When the Laws had been deposited for the first <<377>>time in their new receptacle, Dr. Raphall ascended the pulpit, and spoke for near an hour in his customary emphatic and eloquent manner, on the text, “And they shall make me a sanctuary, and I will dwell amongst them.” He spoke of the object and reasons for erecting places of worship, demonstrating that to us it was a duty enjoined by religion, and not a mere natural necessity, nor the desire to propitiate by a gift the divine favour; therefore there existed a necessity of so conducting ourselves, in and out of the Synagogue, as to make our appearing there acceptable in the sight of God, who otherwise would demand of us, in the words of the prophet, “Who asks this at your hands to tread my courts?” The learned divine exhorted the audience to peace and concord, that the good work that day accomplished might bring precious fruit, and conduce to their spiritual welfare.

We do not pretend to report what Dr. R. said, as our limits will not permit us even to sketch a brief outline; besides which, we had no opportunity to take any notes, and we do not like to depend entirely on memory. Mr. Henry next recited a prayer for the prosperity of the congrega­tion, when a collection was taken up; after which Dr. Elsner delivered a German address on the text, “I rejoice when they say unto me, Let us go to the house of God,” dwelling upon the last term in contradistinction to “the house of prayer,” as we devote the house to God, and it is his precincts we enter by his gracious permission. The 150th Psalm was chaunted when Dr. E. had finished; after which Mr. Henry read the evening service, assisted by his sons and the congregation, in a beautiful style; and at the conclusion of all, the numerous assembly, composed of Israelites and Christians, to such an extent as to fill the whole house without over-crowding it, left for their homes, highly gratified with what they had witnessed  and heard, and rejoicing that they had been spared to see that day.

Early next morning the people again met; and they displayed their liberality by offering nearly four hundred dollars towards the funds of the congregation; and there being then only Israelites present, we could judge more correctly of the extent of the Kahal, which consisted of upwards of one hundred adult males, <<378>> besides the ladies and children. The service extended to about two o’clock, the various Mi-Sheberach occupying a great deal of time, much more, we confess, than we thought proper; but if ever this method of collecting funds can be justified, it was excusable in this instance, in view of the peculiar position of the congregation.

At four o’clock in the afternoon, the people again met for Minchah, which we read, upon the request of the President, it being the only part we took in the exercises of the occasion, except walking in the procession. At the conclusion, Dr. Raphall again preached, from the text of Isaiah lv. 6: “Seek ye the Lord while he may be found, call upon him while he is near,” and showed how, when, and to whom, we should return, which formed the three parts of his sermon. He showed that we had hopes of pardon from the mercy of God, who himself called to us to supplicate to Him, and that we therefore needed no sacrifice, if we only truly repented, amended our course, and abominated the evil in our hands. The Doctor spoke about an hour; and we could see that he made a deep impression on the audience; and we only hope that the lesson “how to repent,” which he inculcated, may be deeply and indelibly fixed on the minds of all, in order that godliness and righteousness may abound among us.

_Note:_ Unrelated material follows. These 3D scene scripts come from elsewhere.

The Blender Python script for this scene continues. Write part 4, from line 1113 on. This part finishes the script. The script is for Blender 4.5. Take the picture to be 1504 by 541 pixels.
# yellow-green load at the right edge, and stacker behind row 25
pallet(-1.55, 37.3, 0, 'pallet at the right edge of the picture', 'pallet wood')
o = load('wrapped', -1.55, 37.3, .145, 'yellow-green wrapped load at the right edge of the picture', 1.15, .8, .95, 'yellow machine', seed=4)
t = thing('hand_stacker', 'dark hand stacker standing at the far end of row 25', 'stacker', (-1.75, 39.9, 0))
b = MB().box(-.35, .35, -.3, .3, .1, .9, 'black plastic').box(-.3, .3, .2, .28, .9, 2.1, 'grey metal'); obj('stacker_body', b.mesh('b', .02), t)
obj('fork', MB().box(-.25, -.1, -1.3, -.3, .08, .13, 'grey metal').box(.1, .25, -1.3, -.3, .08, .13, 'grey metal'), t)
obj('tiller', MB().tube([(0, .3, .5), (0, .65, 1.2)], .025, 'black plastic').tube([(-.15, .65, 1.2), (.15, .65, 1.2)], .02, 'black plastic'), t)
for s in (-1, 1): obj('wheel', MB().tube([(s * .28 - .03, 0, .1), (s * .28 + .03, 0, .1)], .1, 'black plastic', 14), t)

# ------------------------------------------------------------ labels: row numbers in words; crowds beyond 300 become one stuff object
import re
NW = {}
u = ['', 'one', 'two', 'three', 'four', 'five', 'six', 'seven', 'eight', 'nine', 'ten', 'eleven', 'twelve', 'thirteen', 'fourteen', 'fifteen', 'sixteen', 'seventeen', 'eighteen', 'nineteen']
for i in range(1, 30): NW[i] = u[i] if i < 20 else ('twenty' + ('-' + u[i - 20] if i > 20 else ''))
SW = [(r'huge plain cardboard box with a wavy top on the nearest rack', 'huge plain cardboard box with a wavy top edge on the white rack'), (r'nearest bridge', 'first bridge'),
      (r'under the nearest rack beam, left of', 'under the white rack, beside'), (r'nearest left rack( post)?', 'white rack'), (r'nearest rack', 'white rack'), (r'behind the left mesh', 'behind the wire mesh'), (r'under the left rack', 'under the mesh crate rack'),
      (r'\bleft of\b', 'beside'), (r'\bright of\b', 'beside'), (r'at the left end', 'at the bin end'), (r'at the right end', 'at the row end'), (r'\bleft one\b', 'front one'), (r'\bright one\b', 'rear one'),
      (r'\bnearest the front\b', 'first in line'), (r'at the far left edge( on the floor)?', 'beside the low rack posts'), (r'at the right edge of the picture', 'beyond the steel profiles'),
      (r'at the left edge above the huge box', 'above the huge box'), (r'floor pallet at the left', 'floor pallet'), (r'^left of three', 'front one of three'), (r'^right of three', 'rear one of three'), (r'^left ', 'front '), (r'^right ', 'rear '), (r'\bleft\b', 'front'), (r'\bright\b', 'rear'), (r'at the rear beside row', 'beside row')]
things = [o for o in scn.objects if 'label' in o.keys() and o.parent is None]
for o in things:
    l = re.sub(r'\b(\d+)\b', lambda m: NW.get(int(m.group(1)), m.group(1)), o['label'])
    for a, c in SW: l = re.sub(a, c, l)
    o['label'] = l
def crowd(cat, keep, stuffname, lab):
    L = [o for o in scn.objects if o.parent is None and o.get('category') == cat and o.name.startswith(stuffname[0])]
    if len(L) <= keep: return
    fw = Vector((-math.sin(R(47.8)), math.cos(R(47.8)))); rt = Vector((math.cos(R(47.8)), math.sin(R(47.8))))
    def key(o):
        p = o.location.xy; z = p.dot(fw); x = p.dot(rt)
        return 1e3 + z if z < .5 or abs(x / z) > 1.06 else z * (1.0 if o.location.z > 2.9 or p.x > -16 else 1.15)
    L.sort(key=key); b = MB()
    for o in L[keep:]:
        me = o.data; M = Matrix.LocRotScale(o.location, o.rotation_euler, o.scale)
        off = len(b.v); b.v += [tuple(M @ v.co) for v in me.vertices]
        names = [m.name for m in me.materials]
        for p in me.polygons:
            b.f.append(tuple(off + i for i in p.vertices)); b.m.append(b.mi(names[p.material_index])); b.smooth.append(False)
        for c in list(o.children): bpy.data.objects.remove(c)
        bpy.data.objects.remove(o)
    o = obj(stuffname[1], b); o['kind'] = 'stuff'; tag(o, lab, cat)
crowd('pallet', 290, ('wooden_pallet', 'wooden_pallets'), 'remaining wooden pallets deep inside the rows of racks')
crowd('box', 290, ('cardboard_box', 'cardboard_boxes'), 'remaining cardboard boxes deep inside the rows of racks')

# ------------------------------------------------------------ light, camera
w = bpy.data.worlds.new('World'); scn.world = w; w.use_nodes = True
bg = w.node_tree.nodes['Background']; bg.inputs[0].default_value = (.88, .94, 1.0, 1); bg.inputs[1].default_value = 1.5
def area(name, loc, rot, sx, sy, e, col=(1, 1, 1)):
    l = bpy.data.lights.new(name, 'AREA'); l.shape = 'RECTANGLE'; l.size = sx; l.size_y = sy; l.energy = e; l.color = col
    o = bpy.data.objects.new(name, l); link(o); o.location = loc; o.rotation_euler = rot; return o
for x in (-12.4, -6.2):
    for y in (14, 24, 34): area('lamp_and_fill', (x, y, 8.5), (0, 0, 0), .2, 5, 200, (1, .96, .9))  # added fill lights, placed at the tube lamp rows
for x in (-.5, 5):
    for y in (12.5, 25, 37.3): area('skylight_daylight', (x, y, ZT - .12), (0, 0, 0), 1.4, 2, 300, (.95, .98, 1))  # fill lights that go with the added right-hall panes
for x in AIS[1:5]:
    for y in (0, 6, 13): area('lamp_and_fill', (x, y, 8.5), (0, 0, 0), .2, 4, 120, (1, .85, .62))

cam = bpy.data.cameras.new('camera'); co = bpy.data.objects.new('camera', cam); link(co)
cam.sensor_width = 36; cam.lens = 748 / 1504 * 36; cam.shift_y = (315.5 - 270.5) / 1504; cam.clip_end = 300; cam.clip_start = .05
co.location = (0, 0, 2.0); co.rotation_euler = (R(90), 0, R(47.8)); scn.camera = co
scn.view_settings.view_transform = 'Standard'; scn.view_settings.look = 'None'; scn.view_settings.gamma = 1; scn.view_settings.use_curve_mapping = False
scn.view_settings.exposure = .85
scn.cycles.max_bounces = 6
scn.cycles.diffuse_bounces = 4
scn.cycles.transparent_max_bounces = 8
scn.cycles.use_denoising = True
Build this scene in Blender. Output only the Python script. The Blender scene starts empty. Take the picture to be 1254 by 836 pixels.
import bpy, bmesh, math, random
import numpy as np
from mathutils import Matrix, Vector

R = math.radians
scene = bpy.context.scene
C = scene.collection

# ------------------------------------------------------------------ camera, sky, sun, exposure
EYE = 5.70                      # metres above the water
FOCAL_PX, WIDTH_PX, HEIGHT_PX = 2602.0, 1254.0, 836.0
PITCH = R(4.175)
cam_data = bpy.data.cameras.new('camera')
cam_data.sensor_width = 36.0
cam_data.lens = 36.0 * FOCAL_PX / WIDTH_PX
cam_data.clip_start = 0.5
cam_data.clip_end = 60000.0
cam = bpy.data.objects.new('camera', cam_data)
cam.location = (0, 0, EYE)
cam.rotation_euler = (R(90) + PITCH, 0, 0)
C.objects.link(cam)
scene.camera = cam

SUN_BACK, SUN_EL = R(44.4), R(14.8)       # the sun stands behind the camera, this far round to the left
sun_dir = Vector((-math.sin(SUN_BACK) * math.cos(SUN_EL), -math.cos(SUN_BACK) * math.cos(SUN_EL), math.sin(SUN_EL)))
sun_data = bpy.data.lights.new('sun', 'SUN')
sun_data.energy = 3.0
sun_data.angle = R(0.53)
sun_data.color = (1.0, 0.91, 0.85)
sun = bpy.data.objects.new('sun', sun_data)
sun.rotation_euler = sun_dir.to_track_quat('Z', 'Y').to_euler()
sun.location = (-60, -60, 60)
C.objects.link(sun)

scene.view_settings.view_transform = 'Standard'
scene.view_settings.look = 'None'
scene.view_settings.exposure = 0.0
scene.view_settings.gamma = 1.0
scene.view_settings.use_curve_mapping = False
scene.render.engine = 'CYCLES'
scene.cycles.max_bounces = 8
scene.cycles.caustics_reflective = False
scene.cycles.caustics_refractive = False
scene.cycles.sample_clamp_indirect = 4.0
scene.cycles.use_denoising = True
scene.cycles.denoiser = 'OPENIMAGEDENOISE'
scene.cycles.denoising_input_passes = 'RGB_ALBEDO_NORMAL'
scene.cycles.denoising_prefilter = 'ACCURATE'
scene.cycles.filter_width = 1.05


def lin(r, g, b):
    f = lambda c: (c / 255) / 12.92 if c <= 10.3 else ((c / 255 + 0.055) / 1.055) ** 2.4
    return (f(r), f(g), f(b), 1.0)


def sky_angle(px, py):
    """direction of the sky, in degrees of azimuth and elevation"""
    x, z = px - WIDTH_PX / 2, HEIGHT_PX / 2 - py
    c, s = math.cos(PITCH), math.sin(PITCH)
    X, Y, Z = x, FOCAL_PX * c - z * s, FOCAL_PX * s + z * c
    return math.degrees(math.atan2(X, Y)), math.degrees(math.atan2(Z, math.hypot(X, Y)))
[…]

Thus ended the consecration of the house of God at Syracuse, in which much was said and done which ought to have more than a mere evanescent effect; and we seldom, if ever, were present on an occasion so well calculated to arrest the attention of the wayfarer on the path of life, and bid him ponder not so much on his mortality as on the bright hopes of that life where an everlasting Sabbath is the portion of those who have feared the Lord.

We also learned, while at Syracuse, that the ladies had presented a white curtain for the approaching holy days, and saw a beautiful silver pointer, the gift of Mr. Isaac Garson, one of the Trustees. No doubt there were donations from other sources but we did not hear of them, as our time was but short, and this a great deal occupied.<<379>>

On Sunday, as both Dr. R, and ourself had to leave next day, a number of gentlemen of the congregation invited us, with Mr. Henry, to partake of a dinner at the house of Mr. I. Garson; at the conclusion of which the President rose, and, in an appropriate address, presented the reverend orator with a handsome fish and cream knife, as a keepsake, and kindly then referred to our services to the cause of Judaism as a publicist, and to the useful offices rendered on the occasion by Mr. Henry. We need not mention that Dr. R. was happy in his reply to the compliment, and then he referred to the occasion that had brought all together, and exhorted them to be true to themselves in their walk of life, and to confer on their children the benefits of a thorough religious education. Of course we had to say a few words; and stated that our services had been first demanded of us in defence of the personal character of Israelites which had been assailed, which gradually led us to persevere till the present time; and; in conclusion, we endeavoured to impress on those who surrounded us the duty, the necessity, of so conducting themselves as men and Israelites, that the name of Jew, the highest and noblest in its derivation, might no longer be a term of reproach, but become, what it is in its origin, expressive of all that is great, noble, and holy. We both spoke in German, our hearers being nearly all natives of the land where it is the vernacular tongue; and all admired the ready manner in which Dr. R. availed himself of the language which to him is an acquired one, through a long residence in Germany. Mr. Henry also made a suitable reply in English; after which several sentiments were offered, among which, one by Mr. Silberman, alluding to Dr. R.’s argument with the late reform minister of Charleston.

All concur in assigning a high degree of praise to Mr. Stone for the services he rendered to the people in the management of the affairs of the Kahal, and the erection of the Synagogue; and many have expressed their deep regret at his determination to retire from the Presidency, which he has held, we think, for two years; and we are sure that he will bear with him the good wishes of all in his retirement.

In the above hasty sketch, which we have prepared at the last <<380>>moment, part of our number being already printed off, is, no doubt, imperfect in many particulars, and silent of many persons who ought to be named.  We only can promise that we shall cheerfully supply any deficiency, and make any correction which may be pointed out to us. For our part, we say freely that we are rejoiced that we were at Syracuse on that occasion, and hope to witness many similar ones in other places hereafter.